[3D scene scripts]
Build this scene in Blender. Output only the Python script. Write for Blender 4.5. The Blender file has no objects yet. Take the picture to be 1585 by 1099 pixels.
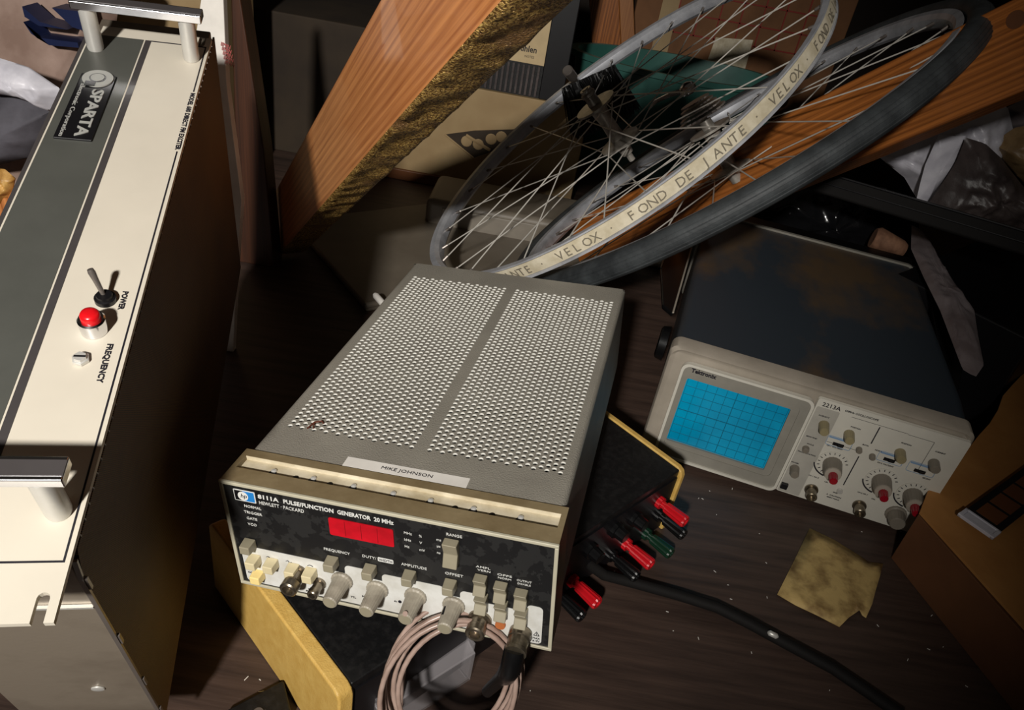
import bpy, bmesh, math, random
from mathutils import Vector, Matrix, noise
random.seed(7)
V = Vector
COL = bpy.context.scene.collection
sc = bpy.context.scene
# ------------------------------------------------------------------ camera geometry (solved from the real sizes of the instruments)
MR = Matrix(((0.9835882, 0.1804282, 0.0), (0.1005202, -0.5479771, 0.8304317), (0.1498333, -0.8168028, -0.5571205)))
CAM = V((0, 0, 0.6116)); FPX = 1190.0
def dirpx(px, py): return MR @ V(((px-792.5)/FPX, (py-549.5)/FPX, 1.0))
def at(px, py, y):                       # world point on the upright plane y
    d = dirpx(px, py); return CAM + d*(y/d.y)
def atz(px, py, z=0.0):                  # world point at height z
    d = dirpx(px, py); return CAM + d*((z-CAM.z)/d.z)
# ------------------------------------------------------------------ materials
def new_mat(name):
    m = bpy.data.materials.new(name); m.use_nodes = True
    nt = m.node_tree; b = nt.nodes['Principled BSDF']; return m, nt, b
def srgb(c):
    return tuple((x/255/12.92 if x/255 <= .04045 else ((x/255+.055)/1.055)**2.4) for x in c)
def mat(name, rgb, rough=.5, metal=0., var=.12, vscale=40, bump=0., bscale=300, rgb2=None, stretch=(1,1,1), spec=.5, lo=.35, hi=.65, trans=0, alpha=1, coat=0):
    m, nt, b = new_mat(name); N = nt.nodes; L = nt.links
    c = srgb(rgb); c2 = srgb(rgb2) if rgb2 else tuple(x*(1-var) for x in c)
    tc = N.new('ShaderNodeTexCoord'); mp = N.new('ShaderNodeMapping'); mp.inputs['Scale'].default_value = stretch
    L.new(tc.outputs['Object'], mp.inputs['Vector'])
    n = N.new('ShaderNodeTexNoise'); n.inputs['Scale'].default_value = vscale; n.inputs['Detail'].default_value = 6; n.inputs['Roughness'].default_value = .6
    L.new(mp.outputs[0], n.inputs['Vector'])
    r = N.new('ShaderNodeValToRGB'); r.color_ramp.elements[0].position = lo; r.color_ramp.elements[1].position = hi
    r.color_ramp.elements[0].color = (*c2, 1); r.color_ramp.elements[1].color = (*c, 1)
    L.new(n.outputs['Fac'], r.inputs['Fac']); L.new(r.outputs[0], b.inputs['Base Color'])
    b.inputs['Roughness'].default_value = rough; b.inputs['Metallic'].default_value = metal
    b.inputs['Specular IOR Level'].default_value = spec
    b.inputs['Transmission Weight'].default_value = trans; b.inputs['Coat Weight'].default_value = coat
    if alpha < 1: b.inputs['Alpha'].default_value = alpha
    if bump > 0:
        n2 = N.new('ShaderNodeTexNoise'); n2.inputs['Scale'].default_value = bscale; n2.inputs['Detail'].default_value = 4
        L.new(mp.outputs[0], n2.inputs['Vector'])
        bp = N.new('ShaderNodeBump'); bp.inputs['Strength'].default_value = bump; bp.inputs['Distance'].default_value = .002
        L.new(n2.outputs['Fac'], bp.inputs['Height']); L.new(bp.outputs[0], b.inputs['Normal'])
    return m
def wood(name, c1, c2, scale=1., rough=.4, axis='Z', freq=60, coat=0, knots=True):
    m, nt, b = new_mat(name); N = nt.nodes; L = nt.links
    tc = N.new('ShaderNodeTexCoord'); mp = N.new('ShaderNodeMapping')
    s = {'X': (.02, 1, 1), 'Y': (1, .02, 1), 'Z': (1, 1, .02)}[axis]
    mp.inputs['Scale'].default_value = [v*scale for v in s]
    L.new(tc.outputs['Object'], mp.inputs['Vector'])
    n = N.new('ShaderNodeTexNoise'); n.inputs['Scale'].default_value = 18; n.inputs['Detail'].default_value = 3
    L.new(mp.outputs[0], n.inputs['Vector'])
    sep = N.new('ShaderNodeSeparateXYZ'); L.new(mp.outputs[0], sep.inputs[0])
    add = N.new('ShaderNodeMath'); add.operation = 'ADD'
    a1, a2 = {'X': (1, 2), 'Y': (0, 2), 'Z': (0, 1)}[axis]
    L.new(sep.outputs[a1], add.inputs[0]); L.new(sep.outputs[a2], add.inputs[1])
    ml = N.new('ShaderNodeMath'); ml.operation = 'MULTIPLY'; ml.inputs[1].default_value = freq*6.283
    L.new(add.outputs[0], ml.inputs[0])
    ma = N.new('ShaderNodeMath'); ma.operation = 'MULTIPLY_ADD'; ma.inputs[1].default_value = 22
    L.new(n.outputs['Fac'], ma.inputs[0]); L.new(ml.outputs[0], ma.inputs[2])
    sn = N.new('ShaderNodeMath'); sn.operation = 'SINE'; L.new(ma.outputs[0], sn.inputs[0])
    n3 = N.new('ShaderNodeTexNoise'); n3.inputs['Scale'].default_value = 420; n3.inputs['Detail'].default_value = 5
    L.new(mp.outputs[0], n3.inputs['Vector'])
    mx = N.new('ShaderNodeMath'); mx.operation = 'MULTIPLY_ADD'; mx.inputs[1].default_value = .13; mx.inputs[2].default_value = .02
    L.new(sn.outputs[0], mx.inputs[0])
    ad = N.new('ShaderNodeMath'); ad.operation = 'ADD'; L.new(mx.outputs[0], ad.inputs[0]); L.new(n3.outputs['Fac'], ad.inputs[1])
    r = N.new('ShaderNodeValToRGB'); r.color_ramp.elements[0].position = .2; r.color_ramp.elements[1].position = .8
    r.color_ramp.elements[0].color = (*srgb(c2), 1); r.color_ramp.elements[1].color = (*srgb(c1), 1)
    L.new(ad.outputs[0], r.inputs['Fac'])
    L.new(r.outputs[0], b.inputs['Base Color']); b.inputs['Roughness'].default_value = rough; b.inputs['Coat Weight'].default_value = coat
    bp = N.new('ShaderNodeBump'); bp.inputs['Strength'].default_value = .12; bp.inputs['Distance'].default_value = .001
    L.new(ad.outputs[0], bp.inputs['Height']); L.new(bp.outputs[0], b.inputs['Normal'])
    return m
def glitter(name):
    m, nt, b = new_mat(name); N = nt.nodes; L = nt.links
    tc = N.new('ShaderNodeTexCoord')
    v = N.new('ShaderNodeTexVoronoi'); v.inputs['Scale'].default_value = 420
    L.new(tc.outputs['Object'], v.inputs['Vector'])
    n = N.new('ShaderNodeTexNoise'); n.inputs['Scale'].default_value = 520; n.inputs['Detail'].default_value = 4; n.inputs['Distortion'].default_value = .6
    L.new(tc.outputs['Object'], n.inputs['Vector'])
    big = N.new('ShaderNodeTexNoise'); big.inputs['Scale'].default_value = 28; big.inputs['Detail'].default_value = 3
    L.new(tc.outputs['Object'], big.inputs['Vector'])
    r = N.new('ShaderNodeValToRGB'); e = r.color_ramp.elements
    e[0].position = .42; e[0].color = (*srgb((128, 90, 44)), 1); e[1].position = .64; e[1].color = (*srgb((250, 206, 118)), 1)
    L.new(n.outputs['Fac'], r.inputs['Fac']); 
    mx = N.new('ShaderNodeMixRGB'); mx.inputs[2].default_value = (*srgb((160, 120, 75)), 1)
    rr = N.new('ShaderNodeValToRGB'); rr.color_ramp.elements[0].position = .55; rr.color_ramp.elements[1].position = .68
    L.new(big.outputs['Fac'], rr.inputs['Fac']); L.new(rr.outputs[0], mx.inputs[0]); L.new(r.outputs[0], mx.inputs[1])
    L.new(mx.outputs[0], b.inputs['Base Color'])
    b.inputs['Metallic'].default_value = .25; b.inputs['Roughness'].default_value = .25
    bp = N.new('ShaderNodeBump'); bp.inputs['Strength'].default_value = 1.; bp.inputs['Distance'].default_value = .004
    L.new(n.outputs['Fac'], bp.inputs['Height'])
    L.new(bp.outputs[0], b.inputs['Normal'])
    return m
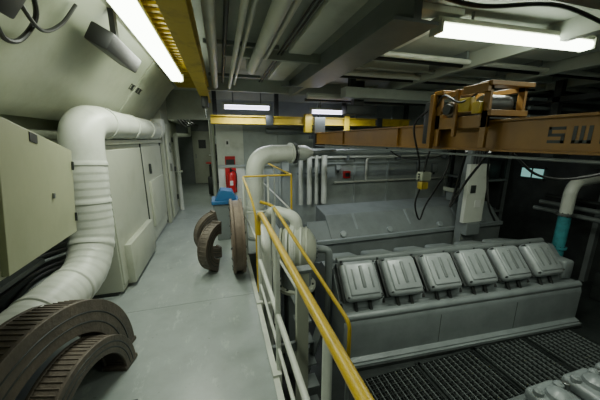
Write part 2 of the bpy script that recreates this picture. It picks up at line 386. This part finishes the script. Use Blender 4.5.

### SHORT TASK:
From the listing above, copy every line that includes the word "picture".

### RIGHT ANSWER:
Build this scene in Blender. Output only the Python script. Write for Blender 4.5. The Blender file has no objects yet. Take the picture to be 1585 by 1099 pixels.
Write part 2 of the bpy script that recreates this picture. It picks up at line 386. This part finishes the script. Use Blender 4.5.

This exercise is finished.